According to some Japanese experts in Maghreb Affairs and the Sahel, the timing of this incident should be strongly considered, mainly after the latest development in Mali.

For Professor Nakagawa Kei – Expert in Maghreb Affairs- , Since France began aerial bombardment of Islamist rebels in Mali last week; the larger worry has shifted from within the beleaguered country’s borders to the wider world.
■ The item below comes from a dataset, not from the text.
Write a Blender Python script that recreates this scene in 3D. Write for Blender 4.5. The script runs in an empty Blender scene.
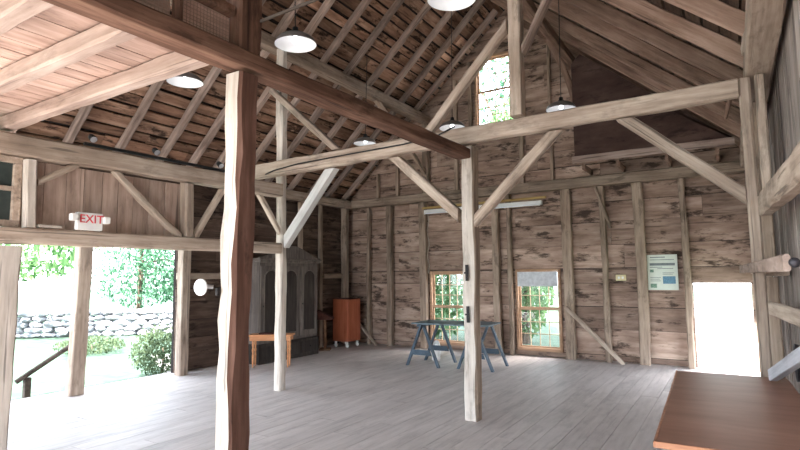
import bpy, bmesh, math, random
from mathutils import Vector, Matrix, Euler, noise

sc = bpy.context.scene
COL = sc.collection
RND = random.Random(7)
V = Vector

# ------------------------------------------------------------------ materials
def lin(c):
    r = []
    for v in c:
        v /= 255.0
        r.append(v / 12.92 if v <= 0.04045 else ((v + 0.055) / 1.055) ** 2.4)
    return (r[0], r[1], r[2], 1.0)

def new_mat(name):
    m = bpy.data.materials.new(name)
    m.use_nodes = True
    nt = m.node_tree
    for n in list(nt.nodes):
        nt.nodes.remove(n)
    out = nt.nodes.new('ShaderNodeOutputMaterial')
    return m, nt, out

def principled(nt, out, rough=0.8, metal=0.0, spec=0.3):
    p = nt.nodes.new('ShaderNodeBsdfPrincipled')
    p.inputs['Roughness'].default_value = rough
    p.inputs['Metallic'].default_value = metal
    p.inputs['Specular IOR Level'].default_value = spec
    nt.links.new(p.outputs[0], out.inputs[0])
    return p

def ramp(nt, stops):
    r = nt.nodes.new('ShaderNodeValToRGB')
    el = r.color_ramp.elements
    el[0].position, el[0].color = stops[0]
    el[1].position, el[1].color = stops[-1]
    for s in stops[1:-1]:
        e = el.new(s[0]); e.color = s[1]
    return r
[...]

There are concerns not only about this Operation as this military intervention is known, but also fears of international retaliation – perhaps in the form of terrorist attacks, or assaults on foreign diplomatic targets.

She added, Almost Morocco and Mauritania as expressed such worries after widely circulated news related to the retreat of several fighters affiliated to Algerian Islamist groups or to Polisario based in Tindouf in south  of Algeria

However for Professor Shoji Matsumoto – African Affairs Expert- stressed that the decision of all neighboring countries to close their borders should be associated to a strict respect to the State Responsibility Law. Such engagement would surely allay the fears of neighboring countries from the possibility of any expansion of terrorist threat on their borders. In his opinion, the coincidence of the kidnapping of foreigners Algerian territory with the retreat of fighters from Mali to other hotbeds in the northern borders of neighboring countries apply for more attention, caution, and cooperation at a large regional level.